How Boiled Peanuts Became a Hawaiʻi Pūpū Staple
This popular Southern snack is a favorite in the Islands.

Go to any poke shop or tailgate party in Hawai‘i and you’ll likely see a bowl full of boiled peanuts.
Not roasted peanuts, not mixed nuts. Peanuts, still in their shells and simmered in a pot of boiling, salty water spiked with star anise.
So how did this snack get to Hawai‘i, anyway? (We don’t have peanut farms here!)
Turns out, like many other local foods, boiled peanuts is a result of the intermixing of immigrant cultures in the Islands. Peanuts are native to South America and, in the 16th century, Spanish and Portuguese explorers spread the crop around the world. It wasn’t until the 1800s, though, that peanuts were grown as a commercial crop in the U.S. And wherever peanuts are grown, says cookbook author and boiled peanut expert Matt Lee, you’ll find boiled peanuts.
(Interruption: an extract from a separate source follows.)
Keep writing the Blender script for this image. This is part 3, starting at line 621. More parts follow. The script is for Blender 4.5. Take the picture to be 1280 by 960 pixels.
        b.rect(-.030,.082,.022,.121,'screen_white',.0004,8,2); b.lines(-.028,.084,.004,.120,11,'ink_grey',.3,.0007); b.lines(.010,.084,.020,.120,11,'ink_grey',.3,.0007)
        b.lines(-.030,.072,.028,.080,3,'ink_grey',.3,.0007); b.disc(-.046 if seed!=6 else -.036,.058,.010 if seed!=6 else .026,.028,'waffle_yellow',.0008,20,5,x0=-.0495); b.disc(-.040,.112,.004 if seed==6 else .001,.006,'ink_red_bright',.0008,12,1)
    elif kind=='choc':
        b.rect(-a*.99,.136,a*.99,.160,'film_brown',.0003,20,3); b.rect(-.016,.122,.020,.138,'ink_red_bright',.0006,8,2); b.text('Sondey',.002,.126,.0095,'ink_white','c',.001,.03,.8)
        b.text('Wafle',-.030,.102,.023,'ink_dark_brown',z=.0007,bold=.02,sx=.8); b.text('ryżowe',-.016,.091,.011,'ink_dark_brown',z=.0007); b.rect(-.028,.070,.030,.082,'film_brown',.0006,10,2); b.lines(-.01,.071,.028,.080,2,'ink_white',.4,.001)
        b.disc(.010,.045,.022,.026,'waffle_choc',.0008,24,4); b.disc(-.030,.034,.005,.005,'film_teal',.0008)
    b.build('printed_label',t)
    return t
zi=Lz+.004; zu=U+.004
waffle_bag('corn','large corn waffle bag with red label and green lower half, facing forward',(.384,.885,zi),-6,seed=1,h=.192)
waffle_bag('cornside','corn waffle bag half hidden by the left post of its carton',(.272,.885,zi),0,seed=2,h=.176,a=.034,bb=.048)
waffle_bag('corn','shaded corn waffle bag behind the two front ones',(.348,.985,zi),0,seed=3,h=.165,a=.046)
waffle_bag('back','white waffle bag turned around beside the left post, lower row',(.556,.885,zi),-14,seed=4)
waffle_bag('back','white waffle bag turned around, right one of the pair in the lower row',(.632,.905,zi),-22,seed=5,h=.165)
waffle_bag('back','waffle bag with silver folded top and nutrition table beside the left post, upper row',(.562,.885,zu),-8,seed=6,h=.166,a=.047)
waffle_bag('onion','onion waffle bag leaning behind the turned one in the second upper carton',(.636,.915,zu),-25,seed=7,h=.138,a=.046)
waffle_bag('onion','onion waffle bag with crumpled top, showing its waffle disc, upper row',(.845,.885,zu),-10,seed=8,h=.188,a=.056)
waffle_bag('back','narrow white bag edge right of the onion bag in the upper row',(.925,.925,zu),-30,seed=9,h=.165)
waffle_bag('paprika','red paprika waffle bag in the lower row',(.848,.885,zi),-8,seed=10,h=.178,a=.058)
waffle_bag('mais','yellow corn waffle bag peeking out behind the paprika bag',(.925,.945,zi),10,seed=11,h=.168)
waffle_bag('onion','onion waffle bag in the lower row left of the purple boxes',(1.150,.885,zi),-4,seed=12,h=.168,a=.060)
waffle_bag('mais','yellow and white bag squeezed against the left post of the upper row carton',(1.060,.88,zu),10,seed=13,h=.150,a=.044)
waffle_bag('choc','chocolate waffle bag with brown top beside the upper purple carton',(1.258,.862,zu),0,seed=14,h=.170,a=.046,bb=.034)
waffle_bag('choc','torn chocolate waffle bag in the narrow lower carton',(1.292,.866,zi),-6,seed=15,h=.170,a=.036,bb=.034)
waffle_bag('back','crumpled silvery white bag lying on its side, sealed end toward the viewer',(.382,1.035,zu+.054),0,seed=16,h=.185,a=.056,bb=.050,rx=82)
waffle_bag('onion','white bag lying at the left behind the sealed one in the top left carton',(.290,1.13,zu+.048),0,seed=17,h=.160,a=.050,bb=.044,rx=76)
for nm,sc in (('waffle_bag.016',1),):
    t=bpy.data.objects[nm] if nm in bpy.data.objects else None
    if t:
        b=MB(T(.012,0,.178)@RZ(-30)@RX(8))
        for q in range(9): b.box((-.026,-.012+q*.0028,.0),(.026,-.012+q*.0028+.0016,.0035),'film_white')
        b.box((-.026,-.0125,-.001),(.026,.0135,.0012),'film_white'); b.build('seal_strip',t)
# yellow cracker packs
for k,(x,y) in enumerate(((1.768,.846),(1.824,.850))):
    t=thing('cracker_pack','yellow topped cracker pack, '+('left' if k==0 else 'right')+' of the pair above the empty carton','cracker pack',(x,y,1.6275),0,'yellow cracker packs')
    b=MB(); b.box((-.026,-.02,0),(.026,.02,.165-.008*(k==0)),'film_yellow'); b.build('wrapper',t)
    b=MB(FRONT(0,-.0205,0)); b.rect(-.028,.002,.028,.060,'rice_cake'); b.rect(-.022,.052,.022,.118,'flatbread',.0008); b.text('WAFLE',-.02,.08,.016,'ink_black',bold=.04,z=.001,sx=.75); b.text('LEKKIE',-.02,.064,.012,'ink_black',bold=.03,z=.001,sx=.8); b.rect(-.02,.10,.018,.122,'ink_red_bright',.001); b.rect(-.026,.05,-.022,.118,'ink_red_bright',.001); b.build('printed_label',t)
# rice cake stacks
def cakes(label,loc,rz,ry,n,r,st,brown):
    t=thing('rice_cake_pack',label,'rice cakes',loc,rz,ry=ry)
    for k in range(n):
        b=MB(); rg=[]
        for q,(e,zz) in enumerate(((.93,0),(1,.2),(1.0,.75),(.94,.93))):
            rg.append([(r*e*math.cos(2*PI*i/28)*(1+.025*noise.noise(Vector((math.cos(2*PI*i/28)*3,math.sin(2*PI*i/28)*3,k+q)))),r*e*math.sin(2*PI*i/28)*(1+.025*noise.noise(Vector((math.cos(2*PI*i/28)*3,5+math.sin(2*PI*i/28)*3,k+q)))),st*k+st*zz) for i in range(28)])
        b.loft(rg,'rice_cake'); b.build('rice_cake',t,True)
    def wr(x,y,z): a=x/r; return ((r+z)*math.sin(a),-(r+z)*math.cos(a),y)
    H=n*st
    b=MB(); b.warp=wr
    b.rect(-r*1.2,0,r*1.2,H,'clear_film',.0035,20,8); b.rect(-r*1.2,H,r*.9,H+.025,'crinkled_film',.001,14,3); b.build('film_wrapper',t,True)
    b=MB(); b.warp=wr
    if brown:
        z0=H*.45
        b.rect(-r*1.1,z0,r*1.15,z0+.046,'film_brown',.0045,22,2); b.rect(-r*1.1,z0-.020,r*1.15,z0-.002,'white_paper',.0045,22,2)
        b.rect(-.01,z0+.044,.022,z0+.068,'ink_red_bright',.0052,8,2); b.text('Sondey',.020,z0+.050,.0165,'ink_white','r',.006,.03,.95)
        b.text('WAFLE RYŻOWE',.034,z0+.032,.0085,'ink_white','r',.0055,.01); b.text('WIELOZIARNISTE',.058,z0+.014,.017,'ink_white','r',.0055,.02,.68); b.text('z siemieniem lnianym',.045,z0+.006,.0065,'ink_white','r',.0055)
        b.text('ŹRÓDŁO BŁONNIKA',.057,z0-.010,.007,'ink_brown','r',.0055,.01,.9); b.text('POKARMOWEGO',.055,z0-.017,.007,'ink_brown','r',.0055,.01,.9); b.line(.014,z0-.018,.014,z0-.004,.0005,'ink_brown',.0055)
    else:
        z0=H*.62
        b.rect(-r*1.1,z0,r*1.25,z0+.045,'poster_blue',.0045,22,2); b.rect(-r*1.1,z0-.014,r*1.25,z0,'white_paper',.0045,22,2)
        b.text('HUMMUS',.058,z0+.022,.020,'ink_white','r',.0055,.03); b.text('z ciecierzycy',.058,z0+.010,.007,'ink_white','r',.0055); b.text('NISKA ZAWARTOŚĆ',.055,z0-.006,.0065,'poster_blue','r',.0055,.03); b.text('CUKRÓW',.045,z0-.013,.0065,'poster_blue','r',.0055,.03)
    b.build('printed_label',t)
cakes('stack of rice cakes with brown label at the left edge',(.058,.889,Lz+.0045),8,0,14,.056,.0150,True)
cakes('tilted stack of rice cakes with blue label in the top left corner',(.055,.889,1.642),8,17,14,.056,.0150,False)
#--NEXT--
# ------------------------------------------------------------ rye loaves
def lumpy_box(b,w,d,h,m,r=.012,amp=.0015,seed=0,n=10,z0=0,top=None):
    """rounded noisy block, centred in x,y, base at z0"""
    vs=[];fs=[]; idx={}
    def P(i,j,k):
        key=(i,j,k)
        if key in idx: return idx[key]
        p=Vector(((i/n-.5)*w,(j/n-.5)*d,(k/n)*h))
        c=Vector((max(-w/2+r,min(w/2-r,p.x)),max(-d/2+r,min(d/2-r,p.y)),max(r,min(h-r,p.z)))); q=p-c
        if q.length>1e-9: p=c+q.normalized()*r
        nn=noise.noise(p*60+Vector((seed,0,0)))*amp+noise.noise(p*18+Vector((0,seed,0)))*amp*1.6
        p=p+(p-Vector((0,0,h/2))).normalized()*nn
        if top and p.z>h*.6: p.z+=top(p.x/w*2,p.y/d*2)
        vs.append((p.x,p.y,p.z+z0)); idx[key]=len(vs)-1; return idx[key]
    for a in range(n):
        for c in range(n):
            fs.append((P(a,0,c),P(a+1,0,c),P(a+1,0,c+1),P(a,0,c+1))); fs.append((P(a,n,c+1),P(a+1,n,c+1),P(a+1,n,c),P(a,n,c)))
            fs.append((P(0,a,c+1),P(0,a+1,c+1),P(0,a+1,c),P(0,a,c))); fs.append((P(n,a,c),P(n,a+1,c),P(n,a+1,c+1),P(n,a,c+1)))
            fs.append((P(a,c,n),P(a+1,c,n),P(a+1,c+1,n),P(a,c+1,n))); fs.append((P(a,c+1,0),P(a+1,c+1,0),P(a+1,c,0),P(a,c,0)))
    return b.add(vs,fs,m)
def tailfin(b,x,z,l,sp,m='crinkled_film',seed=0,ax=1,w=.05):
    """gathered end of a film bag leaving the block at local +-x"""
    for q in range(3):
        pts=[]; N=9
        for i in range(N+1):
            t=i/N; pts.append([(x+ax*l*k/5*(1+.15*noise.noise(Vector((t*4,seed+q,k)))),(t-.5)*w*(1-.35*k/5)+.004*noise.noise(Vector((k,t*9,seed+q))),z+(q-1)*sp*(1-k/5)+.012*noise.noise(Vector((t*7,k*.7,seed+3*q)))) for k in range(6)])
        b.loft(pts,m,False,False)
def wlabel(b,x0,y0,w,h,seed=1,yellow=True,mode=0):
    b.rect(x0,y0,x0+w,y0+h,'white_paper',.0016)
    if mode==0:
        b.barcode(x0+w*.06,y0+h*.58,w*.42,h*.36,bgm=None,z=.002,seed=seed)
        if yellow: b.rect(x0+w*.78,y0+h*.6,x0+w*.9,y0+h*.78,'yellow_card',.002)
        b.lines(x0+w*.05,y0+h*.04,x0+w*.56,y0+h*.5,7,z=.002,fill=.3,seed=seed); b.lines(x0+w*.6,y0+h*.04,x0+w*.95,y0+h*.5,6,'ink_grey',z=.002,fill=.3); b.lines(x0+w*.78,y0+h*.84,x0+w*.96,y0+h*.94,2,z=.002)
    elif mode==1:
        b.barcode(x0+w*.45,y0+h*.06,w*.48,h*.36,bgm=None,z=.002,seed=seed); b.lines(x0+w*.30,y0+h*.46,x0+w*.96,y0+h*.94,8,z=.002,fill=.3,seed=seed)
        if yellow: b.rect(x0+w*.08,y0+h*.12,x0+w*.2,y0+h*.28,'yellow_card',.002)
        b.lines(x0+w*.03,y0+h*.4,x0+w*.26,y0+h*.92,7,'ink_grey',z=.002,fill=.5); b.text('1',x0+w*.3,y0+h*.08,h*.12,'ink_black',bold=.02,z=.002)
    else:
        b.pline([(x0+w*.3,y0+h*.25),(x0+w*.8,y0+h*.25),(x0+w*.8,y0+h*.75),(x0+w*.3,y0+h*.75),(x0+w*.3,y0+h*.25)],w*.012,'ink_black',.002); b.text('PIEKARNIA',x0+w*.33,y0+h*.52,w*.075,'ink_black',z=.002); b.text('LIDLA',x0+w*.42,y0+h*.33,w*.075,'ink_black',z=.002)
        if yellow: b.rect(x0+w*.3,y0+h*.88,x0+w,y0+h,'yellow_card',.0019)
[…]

“Boiling them is, in many respects, an easier way to apply heat than roasting in an oven,” explains Lee, who, along with his brother, Ted, founded a mail-order source for southern snacks, including boiled peanuts.
While boiled peanuts can be found in Alabama, Florida, Georgia and South and North Carolina, only in Hawai‘i are the peanuts boiled with star anise, giving them a unique flavor.